▶ _Your goal_
Reproduce each line exactly.
>>>>
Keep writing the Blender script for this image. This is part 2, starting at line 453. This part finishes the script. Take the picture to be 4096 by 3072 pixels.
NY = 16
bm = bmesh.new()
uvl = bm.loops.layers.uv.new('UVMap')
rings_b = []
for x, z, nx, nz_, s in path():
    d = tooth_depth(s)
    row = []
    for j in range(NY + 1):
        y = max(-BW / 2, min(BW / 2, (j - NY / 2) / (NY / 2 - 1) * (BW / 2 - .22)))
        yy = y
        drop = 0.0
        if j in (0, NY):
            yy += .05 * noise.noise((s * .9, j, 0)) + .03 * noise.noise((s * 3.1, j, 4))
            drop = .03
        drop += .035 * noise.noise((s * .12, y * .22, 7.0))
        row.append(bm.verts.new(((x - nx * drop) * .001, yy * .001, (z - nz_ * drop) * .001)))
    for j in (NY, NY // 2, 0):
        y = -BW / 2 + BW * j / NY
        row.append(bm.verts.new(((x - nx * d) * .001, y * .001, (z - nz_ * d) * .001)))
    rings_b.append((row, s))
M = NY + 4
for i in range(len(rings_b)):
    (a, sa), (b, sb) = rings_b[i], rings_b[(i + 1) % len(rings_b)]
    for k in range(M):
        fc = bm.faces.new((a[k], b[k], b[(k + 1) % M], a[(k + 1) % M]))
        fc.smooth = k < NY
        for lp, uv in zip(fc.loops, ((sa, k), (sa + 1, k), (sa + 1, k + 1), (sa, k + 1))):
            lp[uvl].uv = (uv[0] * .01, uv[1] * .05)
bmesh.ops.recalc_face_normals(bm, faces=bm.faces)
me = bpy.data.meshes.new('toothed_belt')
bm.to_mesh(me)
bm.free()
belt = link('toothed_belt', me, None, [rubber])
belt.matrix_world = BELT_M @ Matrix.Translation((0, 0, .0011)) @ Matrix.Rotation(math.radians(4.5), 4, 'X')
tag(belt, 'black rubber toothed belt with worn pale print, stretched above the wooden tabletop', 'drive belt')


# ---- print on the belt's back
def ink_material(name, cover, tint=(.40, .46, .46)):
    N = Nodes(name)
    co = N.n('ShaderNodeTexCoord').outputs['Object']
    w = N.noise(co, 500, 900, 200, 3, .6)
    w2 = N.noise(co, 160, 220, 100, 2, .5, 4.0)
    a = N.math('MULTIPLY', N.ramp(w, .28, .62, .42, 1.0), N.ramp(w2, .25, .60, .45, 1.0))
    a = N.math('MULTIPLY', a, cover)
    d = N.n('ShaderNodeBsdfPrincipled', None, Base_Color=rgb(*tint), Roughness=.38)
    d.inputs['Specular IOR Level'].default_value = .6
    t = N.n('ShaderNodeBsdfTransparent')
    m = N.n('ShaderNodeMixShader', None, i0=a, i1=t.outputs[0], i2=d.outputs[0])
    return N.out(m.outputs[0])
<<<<
▶ _Expected output_
Keep writing the Blender script for this image. This is part 2, starting at line 453. This part finishes the script. Take the picture to be 4096 by 3072 pixels.
NY = 16
bm = bmesh.new()
uvl = bm.loops.layers.uv.new('UVMap')
rings_b = []
for x, z, nx, nz_, s in path():
    d = tooth_depth(s)
    row = []
    for j in range(NY + 1):
        y = max(-BW / 2, min(BW / 2, (j - NY / 2) / (NY / 2 - 1) * (BW / 2 - .22)))
        yy = y
        drop = 0.0
        if j in (0, NY):
            yy += .05 * noise.noise((s * .9, j, 0)) + .03 * noise.noise((s * 3.1, j, 4))
            drop = .03
        drop += .035 * noise.noise((s * .12, y * .22, 7.0))
        row.append(bm.verts.new(((x - nx * drop) * .001, yy * .001, (z - nz_ * drop) * .001)))
    for j in (NY, NY // 2, 0):
        y = -BW / 2 + BW * j / NY
        row.append(bm.verts.new(((x - nx * d) * .001, y * .001, (z - nz_ * d) * .001)))
    rings_b.append((row, s))
M = NY + 4
for i in range(len(rings_b)):
    (a, sa), (b, sb) = rings_b[i], rings_b[(i + 1) % len(rings_b)]
    for k in range(M):
        fc = bm.faces.new((a[k], b[k], b[(k + 1) % M], a[(k + 1) % M]))
        fc.smooth = k < NY
        for lp, uv in zip(fc.loops, ((sa, k), (sa + 1, k), (sa + 1, k + 1), (sa, k + 1))):
            lp[uvl].uv = (uv[0] * .01, uv[1] * .05)
bmesh.ops.recalc_face_normals(bm, faces=bm.faces)
me = bpy.data.meshes.new('toothed_belt')
bm.to_mesh(me)
bm.free()
belt = link('toothed_belt', me, None, [rubber])
belt.matrix_world = BELT_M @ Matrix.Translation((0, 0, .0011)) @ Matrix.Rotation(math.radians(4.5), 4, 'X')
tag(belt, 'black rubber toothed belt with worn pale print, stretched above the wooden tabletop', 'drive belt')


# ---- print on the belt's back
def ink_material(name, cover, tint=(.40, .46, .46)):
    N = Nodes(name)
    co = N.n('ShaderNodeTexCoord').outputs['Object']
    w = N.noise(co, 500, 900, 200, 3, .6)
    w2 = N.noise(co, 160, 220, 100, 2, .5, 4.0)
    a = N.math('MULTIPLY', N.ramp(w, .28, .62, .42, 1.0), N.ramp(w2, .25, .60, .45, 1.0))
    a = N.math('MULTIPLY', a, cover)
    d = N.n('ShaderNodeBsdfPrincipled', None, Base_Color=rgb(*tint), Roughness=.38)
    d.inputs['Specular IOR Level'].default_value = .6
    t = N.n('ShaderNodeBsdfTransparent')
    m = N.n('ShaderNodeMixShader', None, i0=a, i1=t.outputs[0], i2=d.outputs[0])
    return N.out(m.outputs[0])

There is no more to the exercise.